Like two people just saying hello to each other and kissing, which is totally normal.

Yes, exactly. So I hope if it is explored in the X-Men franchise by either myself or others, I hope they just treat it like what it is and not make a big deal of it. And I think we’re seeing that in television now and we’re seeing it more and more in movies, where gay characters are not just gay for gay’s sake. They just happen to be gay or bisexual or transgender. The less a deal one makes of it, the less of a deal it is.

So you’re pretty confident we’ll see that in a comic movie?

It’s inevitable. It’s evolving to a place, finally, at least in the United States. In other place it’s going backwards, unfortunately. But gay isn’t what it used to be. I remember in my high school, there were no gay people. I mean, obviously there were but nobody knew about it. Now people have coming-out parties for their high-school buddies. Not in every state, of course, but it’s happening.

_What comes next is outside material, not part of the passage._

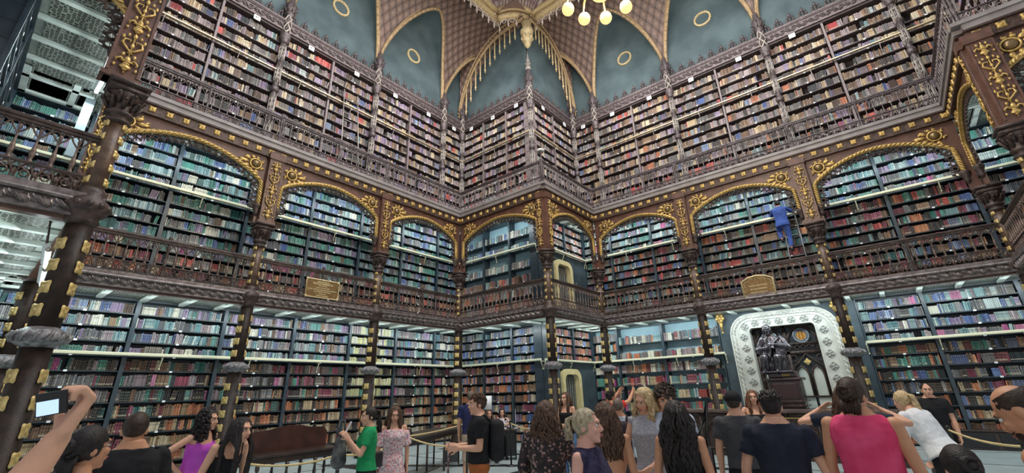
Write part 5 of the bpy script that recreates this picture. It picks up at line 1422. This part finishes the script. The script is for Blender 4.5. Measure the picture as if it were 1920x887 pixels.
def person(label, px, py, depth, face, fem=True, sk=SK_LIGHT, hs='long', hm=H_BROWN, hl=.4, top=('tee', None), bottom=('pants', None), shoes=None,
           armL=None, armR=None, lean=0, side=0, look=(0, 0), legs='stand', voxel=.0085, handL=.45, handR=.45, root=None, k=None, beard=False, glasses=False, zoff=0, seed=None, arms_abs=None, palmL=None, palmR=None, wide=1.0, absr=None):
    seed = seed if seed is not None else int(px+py)
    P = at_depth(px, py, depth); th = math.degrees(math.atan2(-P.y, -P.x))+90+face
    if absr is not None: th = absr
    zt = {'sit': -.42, 'climb': 0, 'kneel': -.3}.get(legs, 0)
    U = T(0, 0, .95+zt) @ RY(side) @ RX(lean) @ T(0, 0, -.95)          # upper body
    sh = (.185 if not fem else .160)*wide
    HM = U @ T(0, -.016, 1.592) @ RX(look[1]-lean*.75) @ RZ(look[0])
    topu = HM @ Vector((0, 0, .130))
    if k is None: k = (P.z-zoff)/topu.z
    kk = k
    if root is None:
        off = RZ(th) @ (Vector((topu.x, topu.y, 0))*kk); rp = Vector((P.x-off.x, P.y-off.y, zoff))
    else: rp = Vector(root)
    print('PERSON', round(kk, 3), [round(q, 2) for q in rp], label[:60])
    t = thing('person', label, 'person', T(*rp) @ RZ(th) @ SCL(kk))
    b = MB()
    if fem: tr = [(0, 0, .80, .09, .085), (0, .012, .90, .168, .118), (0, 0, 1.0, .140, .098), (0, -.004, 1.08, .120, .086), (0, -.012, 1.20, .138, .100), (0, -.018, 1.29, .150, .118), (0, 0, 1.38, .148, .088), (0, .008, 1.43, .118, .068), (0, .012, 1.465, .072, .056), (0, .012, 1.52, .050, .050)]
    else: tr = [(0, 0, .80, .09, .085), (0, .006, .90, .158, .112), (0, 0, 1.0, .148, .104), (0, -.004, 1.10, .146, .102), (0, -.006, 1.22, .165, .116), (0, -.008, 1.32, .184, .122), (0, .004, 1.40, .178, .098), (0, .010, 1.45, .138, .078), (0, .014, 1.485, .092, .068), (0, .014, 1.53, .064, .060)]
    tr = [(a, c, z, rx*wide, ry*(1+(wide-1)*1.2)) for a, c, z, rx, ry in tr]
    loft(b, tr, U)
    head(b, HM, fem)
    ua, fa = (.052, .040, .041, .027) if not fem else (.041, .034, .034, .0225), None
    r0, r1, r2, r3 = ua
    joints = {}
    for s, arm, hc, pn in ((1, armL, handL, palmL), (-1, armR, handR, palmR)):
        arm = arm or ((.18, 0, -1), (.05, .18, -1)); (uo, uf, uz), (fo, ff, fz) = arm[0], arm[1]
        S = U @ Vector((s*sh, .005, 1.405)); R3 = U.to_3x3() if not (len(arm) > 2 and arm[2] == 'w') else Matrix.Identity(3)
        d1 = (R3 @ Vector((s*uo, -uf, uz))).normalized(); d2 = (R3 @ Vector((s*fo, -ff, fz))).normalized()
        E_ = S+d1*.285; W_ = E_+d2*.245
        if arms_abs and s in arms_abs:
            inv = t.matrix_world.inverted(); E_, W_ = [inv @ Vector(q) for q in arms_abs[s]]; d2 = (W_-E_).normalized()
        capsule(b, S, E_, r0, r1, 12); capsule(b, E_, E_.lerp(W_, .35), r1, r2*1.03, 12); capsule(b, E_.lerp(W_, .3), W_, r2, r3, 12)
        b.ball(tuple(S), (r0*1.12, r0*1.05, r0*1.05), 10, 8)
        nrm = Vector(pn) if pn else Vector((-s, 0, 0)) if abs(d2.x) < .8 else Vector((0, 0, -1))
        hand(b, W_+d2*.008, d2, nrm, hc, .93 if fem else 1.05, s if not pn else s, .0095)
        joints[s] = (S, E_, W_, d2)
    hips = []
    for s in (-1, 1):
        Hh = Vector((s*.088, .004, .90+zt)); ft = None
        if legs == 'stand': Kn = Vector((s*.098, -.012, .49)); An = Vector((s*.105, .02, .085))
        elif legs == 'walk': Kn = Vector((s*.09, -.10*s-.02, .49)); An = Vector((s*.09, -.16*s+.05, .09))
        elif legs == 'sit': Kn = Vector((s*.11, -.42, .50)); An = Vector((s*.11, -.40, .085))
        elif legs == 'climb': Kn = Vector((s*.10, -.05, .50)) if s < 0 else Vector((.16, -.30, .74)); An = Vector((-.08, .03, .085)) if s < 0 else Vector((.12, -.02, .42))
        elif legs == 'lunge': Kn = Vector((s*.12, -.16 if s > 0 else -.02, .52)); An = Vector((s*.13, -.06 if s > 0 else .24, .09))
        capsule(b, Hh, Kn, .088 if fem else .086, .055, 14); capsule(b, Kn, Kn.lerp(An, .4), .054, .055, 12); capsule(b, Kn.lerp(An, .35), An, .055, .034, 12)
        capsule(b, An+Vector((0, .02, -.045)), An+Vector((s*.02, -.15, -.055)), .036, .026, 10)
        hips.append((s, Hh, Kn, An))
    solidify(b, 'body', sk, t, voxel, 3)
    # clothes
    kind, cm = top[0], top[1]; c = MB(); e = .013
    def torso(z0, z1, grow=e, flare=0):
        rr_ = []
        for i in range(14):
            z = z0+(z1-z0)*i/13
            for a_, b_ in zip(tr[:-1], tr[1:]):
                if a_[2] <= z <= b_[2]:
                    u = (z-a_[2])/(b_[2]-a_[2]); q = [a_[j]+(b_[j]-a_[j])*u for j in range(5)]; break
            else: q = list(tr[0])
            if z < .92: q = [0, .01, z, max(q[3], .16*wide), max(q[4], .112*wide)]
            g = grow+flare*max(0, (1.25-z))
            rr_.append((q[0], q[1], z, q[3]+g, q[4]+g))
        loft(c, rr_, U)
    def sleeve(fr, rad, loose=.012):
        for s in (1, -1):
            S, E_, W_, d2 = joints[s]
            if fr <= 1: capsule(c, S, S.lerp(E_, fr), r0+loose, r0+loose+rad, 14, None, True); c.ball(tuple(S), (r0+loose,)*3, 10, 8)
            else:
                capsule(c, S, E_, r0+loose, r1+loose+.004, 14); capsule(c, E_, E_.lerp(W_, fr-1), r1+loose+.004, r2+loose+rad, 14, None, True); c.ball(tuple(S), (r0+loose,)*3, 10, 8)
    if kind == 'tee': torso(.95, 1.475, e+.004, .03); sleeve(.62, .008, .014)
    elif kind == 'polo': torso(.88, 1.49, e+.006, .04); sleeve(.6, .01, .016)
    elif kind == 'shirt': torso(.80, 1.49, e+.010, .05); sleeve(1.55, .012, .016)
    elif kind == 'blouse': torso(.93, 1.47, e+.016, .06); sleeve(1.5, .014, .02)
    elif kind == 'dress_ls': torso(.80, 1.47, e+.012, .02); sleeve(1.5, .012, .014)
    elif kind == 'tank': torso(.90, 1.345, e, .02); [capsule(c, U @ Vector((s*.085*wide, -.075, 1.33)), U @ Vector((s*.100*wide, .01, 1.455)), .030, .026, 10) or capsule(c, U @ Vector((s*.100*wide, .01, 1.455)), U @ Vector((s*.085*wide, .075, 1.33)), .026, .030, 10) for s in (1, -1)]
    elif kind == 'mentank': torso(.84, 1.47, e+.006, .05); [c.ball(tuple(U @ Vector((s*.125, .008, 1.43))), (.052, .07, .035), 10, 8) for s in (1, -1)]
    elif kind == 'crop': torso(1.13, 1.34, e, 0); [capsule(c, U @ Vector((s*.08, y*.075, 1.33)), U @ Vector((s*.095, .01, 1.445)), .014, .012, 8) for s in (1, -1) for y in (-1, 1)]
    elif kind == 'strapless': torso(.95, 1.33, e, 0)
    elif kind == 'cami': torso(.92, 1.33, e, .02); [capsule(c, U @ Vector((s*.08, y*.08, 1.32)), U @ Vector((s*.09, .01, 1.44)), .008, .008, 8) for s in (1, -1) for y in (-1, 1)]
    elif kind == 'offshoulder': torso(.92, 1.385, e+.010, .0); [capsule(c, joints[s][0].lerp(joints[s][1], .18), joints[s][0].lerp(joints[s][1], .88), r0+.026, r0+.040, 14, None, True) for s in (1, -1)]
    elif kind == 'lace': torso(.90, 1.46, e, .01); [c.ball(tuple(U @ Vector((s*.150, 0, 1.41))), (.055, .06, .045), 10, 8) for s in (1, -1)]
    if cm is not None: solidify(c, 'top_garment' if 'dress' not in kind else 'dress_top', cm, t, .009, 3, .016 if kind not in ('crop', 'strapless', 'cami') else .005)
    kind, cm = bottom[0], bottom[1]; c = MB()
    if kind in ('pants', 'shorts', 'jeans'):
        loft(c, [(0, 0, .80+zt, .13, .10), (0, .008, .90+zt, .172*wide, .128), (0, .0, 1.0+zt, .152*wide, .112), (0, 0, 1.03+zt, .148*wide, .108)])
        for s, Hh, Kn, An in hips:
            capsule(c, Hh, Kn, .102, .070, 14)
            if kind != 'shorts': capsule(c, Kn, An.lerp(Kn, .06), .069, .058, 14, None, True); c.ball(tuple(Kn), (.070, .070, .070), 10, 8)
            else: capsule(c, Kn.lerp(Hh, .3), Kn.lerp(An, .05), .084, .084, 14, None, True)
    elif kind == 'skirt': loft(c, [(0, 0, z+zt, r_, r_*.82) for z, r_ in ((.42, .26), (.6, .235), (.8, .205), (.92, .182), (1.0, .155), (1.05, .14))])
    elif kind == 'longskirt': loft(c, [(0, 0, z+zt, r_, r_*.85) for z, r_ in ((.10, .30), (.4, .265), (.65, .225), (.85, .19), (.95, .175), (1.03, .142), (1.08, .135))])
    elif kind == 'dress': loft(c, [(0, 0, z+zt, r_, r_*.85) for z, r_ in ((.50, .27), (.7, .225), (.85, .195), (.95, .178), (1.05, .145), (1.12, .138))])
    if cm is not None: solidify(c, 'lower_garment', cm, t, .011, 2, .022)
    shm = shoes or BLACK
    for s, Hh, Kn, An in hips:
        q = MB(); capsule(q, An+Vector((0, .025, -.05)), An+Vector((s*.02, -.155, -.058)), .044, .034, 12, None, False); q.box(-.038+An.x, .045+An.x, An.y-.19, An.y+.065, An.z-.088, An.z-.07)
        q.build('shoe', shm, t, True)
    # face
    fmm = HM @ SCL(.95 if fem else 1)
    for s in (-1, 1):
        ey = MB().ball((s*.030, -.077, .012), (.0155, .012, .0095), 10, 6, fmm).build('eye', EYEW, t, True)
        MB().ball((s*.030, -.0855, .012), (.0070, .005, .0070), 8, 6, fmm).build('iris', IRIS, ey, True)
        MB().tube([(s*.014, -.093, .030), (s*.032, -.092, .036), (s*.050, -.078, .030)], [.0032, .004, .002], 5, fmm).build('eyebrow', hm, t, True)
        MB().tube([(s*.015, -.0855, .018), (s*.030, -.0895, .0225), (s*.045, -.080, .017)], [.0015, .0022, .0012], 4, fmm).build('eyelash', H_BLACK, t, True)
    MB().tube([(-.024, -.092, -.060), (-.010, -.1015, -.056), (0, -.102, -.058), (.010, -.1015, -.056), (.024, -.092, -.060)], [.002, .006, .006, .006, .002], 6, fmm).tube([(-.020, -.093, -.064), (0, -.100, -.067), (.020, -.093, -.064)], [.002, .007, .002], 6, fmm).build('lips', LIPM, t, True)
    if glasses:
        g = MB()
        for s in (-1, 1):
            g.tube([(s*.032+.024*math.cos(a), -.105, .010+.020*math.sin(a)) for a in [2*PI*q/14 for q in range(14)]], .002, 5, fmm, closed=True)
            g.tube([(s*.056, -.104, .014), (s*.078, -.05, .014), (s*.083, .02, .010)], .002, 4, fmm)
        g.tube([(-.008, -.107, .012), (.008, -.107, .012)], .002, 4, fmm); g.build('glasses', BLACK, t, True)
    if beard:
        q = MB(); q.ball((0, -.048, -.078), (.050, .052, .044), 12, 8, fmm); q.ball((0, -.088, -.048), (.024, .012, .006), 8, 5, fmm); q.build('beard', hm, t, True)
    if hs == 'capblack':
        hair(t, HM, 'buzz', hm, hl, fem, seed); q = MB(); q.ball((0, .014, .060), (.090, .108, .088), 20, 12, fmm); q.tube([(-.06, -.09, .055), (0, -.15, .045), (.06, -.09, .055)], [.012, .03, .012], 8, fmm, flat=.3)
        q.ball((0, .012, .148), .009, 6, 5, fmm); q.build('baseball_cap', cloth('black_cap', (.012, .012, .014)), t, True)
    else: hair(t, HM, hs, hm, hl, fem, seed)
    return t, joints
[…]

I was looking online to see if I could find any anti-gay comments about Iceman from when your first X-Men movies were released. And I found one guy saying that it was homosexual propaganda.

Oh good! Well at least he got the message. [Laughs] But of course it’s not propagandistic in any agenda-driven way. I love science fiction and fantasy. I love those X-Men characters and I love that universe. But there is that allegory to be made and I’m not going to ignore it.